No I'm not. I'm simply telling how it is. MG/FF was originally developed by Oerlikon and then later manufactured under licence by Ikaria. MK108 on the other hand was developed by Rheinmetall-Borsig. Two different firms and two different cannons.
Where exactly did you read that MG FF was the origin of MK108-design? A source please?
My first point stands. You are being far too literal. I didn't say it was from the same manufacturer. I didn't say it was scaled up. They took the basic design of the MG/FF and in 1940 built a larger, heavier, weapon based upon those mechanisms and action. Since English isn't your first language I'll put it simply in this way: That's the idea they started with. The end result doesn't look like an MG/FF, but that's what started the idea.
I've read this in some publication a long time back, and run across it on the Internet a couple of days ago which also had the same comment.
Don't mix up the point I was making... I was NOT saying the Mk108 was a bad anti-bomber weapon. I'm NOT saying that it wasn't used to hunt bombers. I am saying it was developed and designed BEFORE any bombers were even a hint on the global map.

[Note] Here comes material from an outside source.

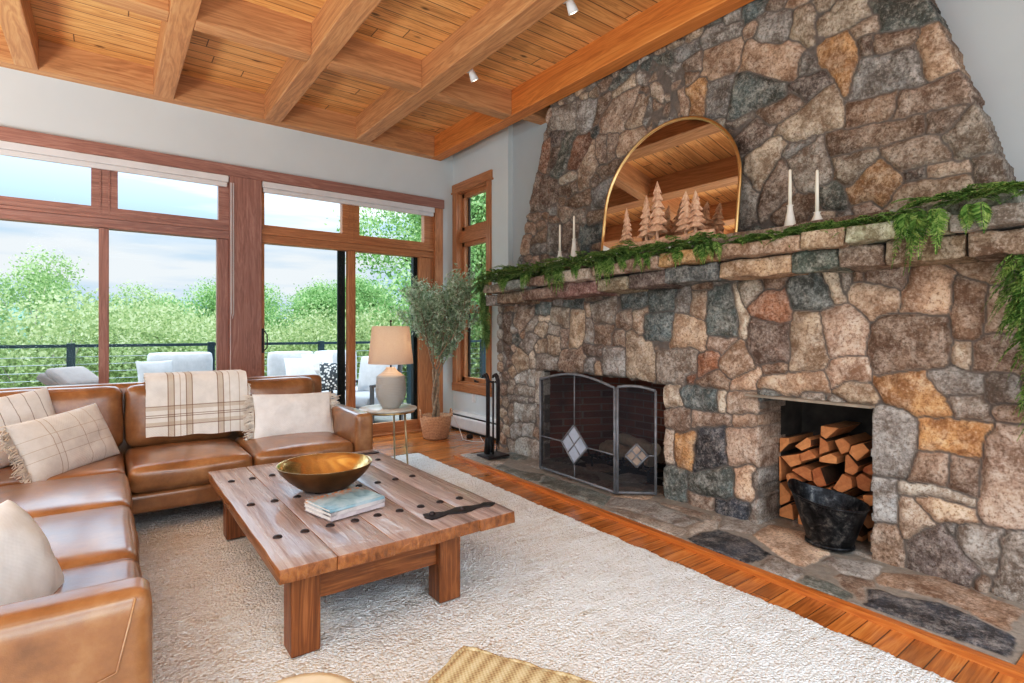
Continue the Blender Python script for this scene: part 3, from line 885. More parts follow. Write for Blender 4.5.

Do you deny that the Mk108 began development in 1940? That its development was independently funded in the hopes of a possible contract? That while in development already, it just happened to meet a later RLM order for weapons to use against bombers? And that the requirement it met was NOT in destructive power, but in being able to fire from outside the bombers' range? These are the facts. These points and many others (which I've already mentioned in my previous post) point to the fact that heavier weapons were needed or wanted, but not just for the wikipedia copy-and-paste answer given here by some others.
This gun was in the pipeline LONG before the Luftwaffe ever encountered US heavy bombers. It had a prolonged development and was full of delays, and when it came out finally in late 1943 it was indeed used against bombers. The changing tide of war required its use against bombers. But it wasn't developed for them.